» **Data extract**
"""

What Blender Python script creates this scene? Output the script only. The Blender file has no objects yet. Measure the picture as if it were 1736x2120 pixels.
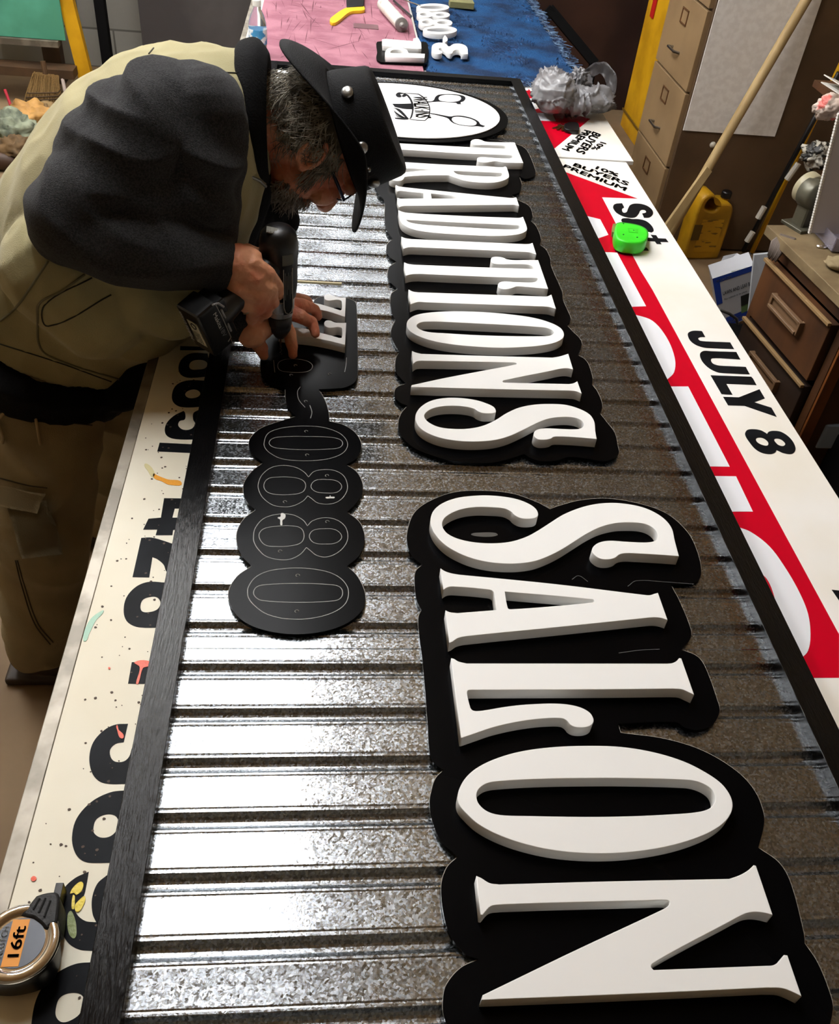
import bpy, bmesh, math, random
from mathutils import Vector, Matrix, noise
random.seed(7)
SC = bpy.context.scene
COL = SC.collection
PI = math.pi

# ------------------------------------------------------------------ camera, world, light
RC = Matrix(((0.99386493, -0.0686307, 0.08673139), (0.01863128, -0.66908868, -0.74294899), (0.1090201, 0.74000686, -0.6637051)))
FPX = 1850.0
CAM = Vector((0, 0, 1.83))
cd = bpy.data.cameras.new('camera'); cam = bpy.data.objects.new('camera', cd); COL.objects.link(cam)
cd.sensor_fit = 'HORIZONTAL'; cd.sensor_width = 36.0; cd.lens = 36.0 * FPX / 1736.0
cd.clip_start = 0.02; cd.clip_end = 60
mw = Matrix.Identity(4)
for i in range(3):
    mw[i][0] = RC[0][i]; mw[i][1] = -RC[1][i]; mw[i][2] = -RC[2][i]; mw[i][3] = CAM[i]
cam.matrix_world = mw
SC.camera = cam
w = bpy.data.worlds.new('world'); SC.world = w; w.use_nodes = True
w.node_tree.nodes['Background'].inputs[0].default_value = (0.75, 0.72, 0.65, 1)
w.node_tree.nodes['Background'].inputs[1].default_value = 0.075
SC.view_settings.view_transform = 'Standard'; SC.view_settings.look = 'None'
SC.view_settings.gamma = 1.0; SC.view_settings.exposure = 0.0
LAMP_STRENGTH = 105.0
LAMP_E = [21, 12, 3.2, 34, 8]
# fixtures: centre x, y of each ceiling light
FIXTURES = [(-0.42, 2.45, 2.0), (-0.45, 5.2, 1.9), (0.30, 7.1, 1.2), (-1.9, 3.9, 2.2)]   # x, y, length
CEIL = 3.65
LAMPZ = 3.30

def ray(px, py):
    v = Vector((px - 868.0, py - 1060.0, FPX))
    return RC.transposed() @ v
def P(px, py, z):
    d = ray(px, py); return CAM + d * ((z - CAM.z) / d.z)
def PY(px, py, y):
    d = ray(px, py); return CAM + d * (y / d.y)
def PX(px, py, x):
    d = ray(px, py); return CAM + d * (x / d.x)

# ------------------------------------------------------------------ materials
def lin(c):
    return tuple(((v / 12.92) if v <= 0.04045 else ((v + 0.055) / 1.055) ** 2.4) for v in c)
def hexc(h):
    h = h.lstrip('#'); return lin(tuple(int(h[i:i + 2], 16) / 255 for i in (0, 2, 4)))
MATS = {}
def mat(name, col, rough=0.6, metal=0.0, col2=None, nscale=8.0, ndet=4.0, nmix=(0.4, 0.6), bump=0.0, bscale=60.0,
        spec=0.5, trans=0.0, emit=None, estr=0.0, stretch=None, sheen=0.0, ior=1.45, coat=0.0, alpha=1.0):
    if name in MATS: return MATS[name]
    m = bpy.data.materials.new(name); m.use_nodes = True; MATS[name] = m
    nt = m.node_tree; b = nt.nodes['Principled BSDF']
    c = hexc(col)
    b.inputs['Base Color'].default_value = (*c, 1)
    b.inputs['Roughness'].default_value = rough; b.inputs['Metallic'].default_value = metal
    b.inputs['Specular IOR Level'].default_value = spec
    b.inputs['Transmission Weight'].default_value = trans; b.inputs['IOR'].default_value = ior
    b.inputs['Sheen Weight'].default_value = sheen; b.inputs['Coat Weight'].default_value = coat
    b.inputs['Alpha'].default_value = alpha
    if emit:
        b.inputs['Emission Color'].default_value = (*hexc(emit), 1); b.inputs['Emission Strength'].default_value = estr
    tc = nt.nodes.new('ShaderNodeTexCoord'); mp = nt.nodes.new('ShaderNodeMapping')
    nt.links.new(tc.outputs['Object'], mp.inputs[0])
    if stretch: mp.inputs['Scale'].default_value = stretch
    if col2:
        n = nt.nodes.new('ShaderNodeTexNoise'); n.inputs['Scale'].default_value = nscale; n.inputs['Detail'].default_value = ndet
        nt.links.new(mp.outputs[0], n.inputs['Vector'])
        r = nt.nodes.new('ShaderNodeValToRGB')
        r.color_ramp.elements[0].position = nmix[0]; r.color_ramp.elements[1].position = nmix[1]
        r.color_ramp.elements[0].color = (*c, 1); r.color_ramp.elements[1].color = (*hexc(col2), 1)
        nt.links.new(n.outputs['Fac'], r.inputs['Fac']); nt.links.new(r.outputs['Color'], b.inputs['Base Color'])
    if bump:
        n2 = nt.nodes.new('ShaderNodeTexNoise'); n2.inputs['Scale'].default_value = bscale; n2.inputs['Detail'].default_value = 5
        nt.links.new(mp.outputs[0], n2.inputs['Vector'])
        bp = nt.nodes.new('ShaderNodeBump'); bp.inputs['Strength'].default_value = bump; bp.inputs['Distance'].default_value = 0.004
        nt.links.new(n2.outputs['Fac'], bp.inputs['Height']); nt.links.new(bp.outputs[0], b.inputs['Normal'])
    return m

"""

» **Prompt**
From the listing, extract all text exactly as given and drop any picture.

» **Result for this task**
What Blender Python script creates this scene? Output the script only. The Blender file has no objects yet. Measure the picture as if it were 1736x2120 pixels.
import bpy, bmesh, math, random
from mathutils import Vector, Matrix, noise
random.seed(7)
SC = bpy.context.scene
COL = SC.collection
PI = math.pi

# ------------------------------------------------------------------ camera, world, light
RC = Matrix(((0.99386493, -0.0686307, 0.08673139), (0.01863128, -0.66908868, -0.74294899), (0.1090201, 0.74000686, -0.6637051)))
FPX = 1850.0
CAM = Vector((0, 0, 1.83))
cd = bpy.data.cameras.new('camera'); cam = bpy.data.objects.new('camera', cd); COL.objects.link(cam)
cd.sensor_fit = 'HORIZONTAL'; cd.sensor_width = 36.0; cd.lens = 36.0 * FPX / 1736.0
cd.clip_start = 0.02; cd.clip_end = 60
mw = Matrix.Identity(4)
for i in range(3):
    mw[i][0] = RC[0][i]; mw[i][1] = -RC[1][i]; mw[i][2] = -RC[2][i]; mw[i][3] = CAM[i]
cam.matrix_world = mw
SC.camera = cam
w = bpy.data.worlds.new('world'); SC.world = w; w.use_nodes = True
w.node_tree.nodes['Background'].inputs[0].default_value = (0.75, 0.72, 0.65, 1)
w.node_tree.nodes['Background'].inputs[1].default_value = 0.075
SC.view_settings.view_transform = 'Standard'; SC.view_settings.look = 'None'
SC.view_settings.gamma = 1.0; SC.view_settings.exposure = 0.0
LAMP_STRENGTH = 105.0
LAMP_E = [21, 12, 3.2, 34, 8]
# fixtures: centre x, y of each ceiling light
FIXTURES = [(-0.42, 2.45, 2.0), (-0.45, 5.2, 1.9), (0.30, 7.1, 1.2), (-1.9, 3.9, 2.2)]   # x, y, length
CEIL = 3.65
LAMPZ = 3.30

def ray(px, py):
    v = Vector((px - 868.0, py - 1060.0, FPX))
    return RC.transposed() @ v
def P(px, py, z):
    d = ray(px, py); return CAM + d * ((z - CAM.z) / d.z)
def PY(px, py, y):
    d = ray(px, py); return CAM + d * (y / d.y)
def PX(px, py, x):
    d = ray(px, py); return CAM + d * (x / d.x)

# ------------------------------------------------------------------ materials
def lin(c):
    return tuple(((v / 12.92) if v <= 0.04045 else ((v + 0.055) / 1.055) ** 2.4) for v in c)
def hexc(h):
    h = h.lstrip('#'); return lin(tuple(int(h[i:i + 2], 16) / 255 for i in (0, 2, 4)))
MATS = {}
def mat(name, col, rough=0.6, metal=0.0, col2=None, nscale=8.0, ndet=4.0, nmix=(0.4, 0.6), bump=0.0, bscale=60.0,
        spec=0.5, trans=0.0, emit=None, estr=0.0, stretch=None, sheen=0.0, ior=1.45, coat=0.0, alpha=1.0):
    if name in MATS: return MATS[name]
    m = bpy.data.materials.new(name); m.use_nodes = True; MATS[name] = m
    nt = m.node_tree; b = nt.nodes['Principled BSDF']
    c = hexc(col)
    b.inputs['Base Color'].default_value = (*c, 1)
    b.inputs['Roughness'].default_value = rough; b.inputs['Metallic'].default_value = metal
    b.inputs['Specular IOR Level'].default_value = spec
    b.inputs['Transmission Weight'].default_value = trans; b.inputs['IOR'].default_value = ior
    b.inputs['Sheen Weight'].default_value = sheen; b.inputs['Coat Weight'].default_value = coat
    b.inputs['Alpha'].default_value = alpha
    if emit:
        b.inputs['Emission Color'].default_value = (*hexc(emit), 1); b.inputs['Emission Strength'].default_value = estr
    tc = nt.nodes.new('ShaderNodeTexCoord'); mp = nt.nodes.new('ShaderNodeMapping')
    nt.links.new(tc.outputs['Object'], mp.inputs[0])
    if stretch: mp.inputs['Scale'].default_value = stretch
    if col2:
        n = nt.nodes.new('ShaderNodeTexNoise'); n.inputs['Scale'].default_value = nscale; n.inputs['Detail'].default_value = ndet
        nt.links.new(mp.outputs[0], n.inputs['Vector'])
        r = nt.nodes.new('ShaderNodeValToRGB')
        r.color_ramp.elements[0].position = nmix[0]; r.color_ramp.elements[1].position = nmix[1]
        r.color_ramp.elements[0].color = (*c, 1); r.color_ramp.elements[1].color = (*hexc(col2), 1)
        nt.links.new(n.outputs['Fac'], r.inputs['Fac']); nt.links.new(r.outputs['Color'], b.inputs['Base Color'])
    if bump:
        n2 = nt.nodes.new('ShaderNodeTexNoise'); n2.inputs['Scale'].default_value = bscale; n2.inputs['Detail'].default_value = 5
        nt.links.new(mp.outputs[0], n2.inputs['Vector'])
        bp = nt.nodes.new('ShaderNodeBump'); bp.inputs['Strength'].default_value = bump; bp.inputs['Distance'].default_value = 0.004
        nt.links.new(n2.outputs['Fac'], bp.inputs['Height']); nt.links.new(bp.outputs[0], b.inputs['Normal'])
    return m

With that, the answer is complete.